Откуда такая фантазия? Такое богатство и разнообразие деревянных узоров? Вероятно, вот так же свободно и неприхотливо звучала былина или сказка в избе в долгие зимние вечера, так же сплеталась причудливая и образная словесная вязь под стук звонких коклюшек. Под утро мороз выводил на стеклах свои затейливые узоры, и солнце играло в окнах. Может быть, эта свободная игра света и линий раскрепощала фантазию кружевницы, а заодно и резчика. «Реченька» — один из излюбленных мотивов вологодского кружевного искусства. Тихая спокойная речка вьется среди лугов, и вот ее изгибы переносятся в белое или черное кружево мастерицы. Те же мотивы, но уже по-другому, запечатлены в дереве. То ровно вьющимся хмелем, то льняным стеблем бежит по углам и карнизам резьба. Растительный орнамент тут и там уступает место геометрическому, но оба удивительно ритмичны, неназойливы и прекрасно сочетаются с деталями и общим планом строения. Мастера словно вдыхали в дерево свою душу, и дерево начинало свою новую жизнь на князьках и фасадах домов…
К несчастью, время не пощадило многое из того, что создавали наши предки — талантливые древние зодчие. Так, в Смутное время город был не однажды выжжен захватчиками. Позже некоторые бесценные памятники национальной культуры стали жертвами собственного нерадения и равнодушия. Еще в начале девятисотых годов в городе одних культовых сооружений (имевших архитектурную ценность) насчитывалось более семидесяти, многие памятники гражданского зодчества также безвозвратно исчезли.
И все-таки город каким-то чудом сберег для современника свою архитектурную неповторимость. Казалось бы, зачем в наше-то время — время сплошной грамотности — говорить о бережном отношении к культурному наследию прошлого? Но говорить, оказывается, надо…
Ежегодно Вологду посещают тысячи организованных а также самодеятельных туристов. Приезжают студенты, специалисты, изучающие архитектуру, строители. Все в один голос утверждают, что Вологду никак нельзя спутать с другим каким-либо городом, что она своеобразна. Но вот те же люди приезжают к нам во второй раз. И вдруг мы слышим жалобы на чувство разочарования, неудовлетворенности. Что-то, мол, стало не так, чего-то недостает. В чем дело? Неужели новые многоэтажные дома в центре не украсили Вологду, а со сносом деревянных двухэтажных особняков город потерял в своем облике что-то важное, неповторимое?

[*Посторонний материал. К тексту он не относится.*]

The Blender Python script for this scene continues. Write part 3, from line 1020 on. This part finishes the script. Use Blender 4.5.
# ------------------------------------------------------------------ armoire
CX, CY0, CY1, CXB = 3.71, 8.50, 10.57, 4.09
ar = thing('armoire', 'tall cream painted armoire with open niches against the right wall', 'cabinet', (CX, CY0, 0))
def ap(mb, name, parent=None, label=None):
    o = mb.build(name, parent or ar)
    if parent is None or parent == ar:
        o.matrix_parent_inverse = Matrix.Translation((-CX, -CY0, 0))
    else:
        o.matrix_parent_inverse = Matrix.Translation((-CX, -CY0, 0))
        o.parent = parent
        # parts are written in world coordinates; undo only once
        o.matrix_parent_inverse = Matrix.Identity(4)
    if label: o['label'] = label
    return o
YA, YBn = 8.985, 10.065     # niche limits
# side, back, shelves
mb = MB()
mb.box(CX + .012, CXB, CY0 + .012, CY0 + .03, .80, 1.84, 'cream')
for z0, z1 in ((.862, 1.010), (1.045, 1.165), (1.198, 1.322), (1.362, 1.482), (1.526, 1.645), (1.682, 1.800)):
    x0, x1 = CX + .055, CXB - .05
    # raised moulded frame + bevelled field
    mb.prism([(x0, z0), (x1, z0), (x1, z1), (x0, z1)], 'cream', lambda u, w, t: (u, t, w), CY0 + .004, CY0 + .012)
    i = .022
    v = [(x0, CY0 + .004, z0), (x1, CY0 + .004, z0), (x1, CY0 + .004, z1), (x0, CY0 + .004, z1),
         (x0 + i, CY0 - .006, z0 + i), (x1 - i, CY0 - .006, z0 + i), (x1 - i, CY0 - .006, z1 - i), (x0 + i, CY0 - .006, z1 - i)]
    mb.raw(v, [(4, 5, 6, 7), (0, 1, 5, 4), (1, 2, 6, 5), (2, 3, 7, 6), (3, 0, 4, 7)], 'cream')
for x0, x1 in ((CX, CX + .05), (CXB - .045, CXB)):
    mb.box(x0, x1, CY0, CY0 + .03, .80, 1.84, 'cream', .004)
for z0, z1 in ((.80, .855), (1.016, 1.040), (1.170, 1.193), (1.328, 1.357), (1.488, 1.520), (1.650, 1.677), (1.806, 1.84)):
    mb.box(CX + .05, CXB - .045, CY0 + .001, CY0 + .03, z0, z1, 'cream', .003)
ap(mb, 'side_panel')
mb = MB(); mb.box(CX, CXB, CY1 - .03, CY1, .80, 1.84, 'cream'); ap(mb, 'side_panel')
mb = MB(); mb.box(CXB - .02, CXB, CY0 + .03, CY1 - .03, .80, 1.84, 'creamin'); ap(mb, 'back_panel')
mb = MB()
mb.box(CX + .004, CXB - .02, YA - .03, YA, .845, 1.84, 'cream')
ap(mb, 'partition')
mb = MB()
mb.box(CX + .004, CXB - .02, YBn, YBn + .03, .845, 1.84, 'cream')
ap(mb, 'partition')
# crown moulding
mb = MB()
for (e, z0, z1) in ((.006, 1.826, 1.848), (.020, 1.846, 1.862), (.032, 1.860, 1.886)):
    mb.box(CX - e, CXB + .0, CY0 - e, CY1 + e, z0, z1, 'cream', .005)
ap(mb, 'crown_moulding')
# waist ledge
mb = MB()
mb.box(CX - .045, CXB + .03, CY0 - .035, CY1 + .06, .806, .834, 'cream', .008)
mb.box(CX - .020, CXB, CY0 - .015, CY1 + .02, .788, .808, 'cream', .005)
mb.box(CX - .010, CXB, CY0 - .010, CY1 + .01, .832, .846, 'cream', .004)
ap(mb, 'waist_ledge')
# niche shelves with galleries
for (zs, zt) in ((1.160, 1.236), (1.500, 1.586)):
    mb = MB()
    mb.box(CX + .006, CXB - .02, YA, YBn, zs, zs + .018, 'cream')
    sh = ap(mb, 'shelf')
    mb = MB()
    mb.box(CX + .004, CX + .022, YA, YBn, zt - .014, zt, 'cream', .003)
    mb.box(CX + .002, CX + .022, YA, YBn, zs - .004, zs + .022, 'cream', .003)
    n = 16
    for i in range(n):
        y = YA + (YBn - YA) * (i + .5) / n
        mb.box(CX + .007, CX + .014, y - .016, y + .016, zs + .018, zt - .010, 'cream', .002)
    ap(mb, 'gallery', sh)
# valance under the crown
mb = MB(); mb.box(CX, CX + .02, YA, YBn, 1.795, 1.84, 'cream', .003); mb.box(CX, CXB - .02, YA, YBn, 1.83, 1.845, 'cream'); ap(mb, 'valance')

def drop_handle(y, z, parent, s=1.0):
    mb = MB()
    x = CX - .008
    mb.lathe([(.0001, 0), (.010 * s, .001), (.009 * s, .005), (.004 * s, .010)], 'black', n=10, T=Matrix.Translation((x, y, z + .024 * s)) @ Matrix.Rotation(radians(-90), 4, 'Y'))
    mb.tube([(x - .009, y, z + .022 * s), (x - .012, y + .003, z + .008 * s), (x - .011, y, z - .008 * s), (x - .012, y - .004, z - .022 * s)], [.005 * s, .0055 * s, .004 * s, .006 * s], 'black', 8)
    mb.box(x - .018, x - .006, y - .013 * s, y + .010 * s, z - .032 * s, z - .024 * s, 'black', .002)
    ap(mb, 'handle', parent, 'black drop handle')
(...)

Оказывается, так и есть. Радуясь новым многоэтажным домам, сами вологжане не замечают этого. Но несомненно, если дело пойдет и дальше таким же образом, то через десять — пятнадцать лет Вологда будет мало чем отличаться, например, от Череповца.
Какова судьба города в будущем и что произойдет в ближайшие десятилетия? Вопросы отнюдь не праздные и не риторические. Если, конечно, учитывать значение культуры вообще и архитектуры в частности в формировании мировоззрения, в художественном и нравственном воспитании молодежи. Дело в том, что в азарте нового строительства мы иногда просто не видим необратимых изменений и ни с чем не сравнимых потерь. Судьба Вологды в этом смысле типична. Понадобились даже специальные правительственные меры, чтобы оградить некоторые старые города от безоглядных действий слишком ретивых строителей. Ведь кое-кто из таких горе — строителей готов хоть сейчас скосить с лица земли все, как они говорят, «старое» и построить на этом месте новый город. (Логика весьма странная. Даже муравьи, приступая к строительству нового муравейника, отнюдь не разрушают старый, а строят рядом или где-то поблизости.)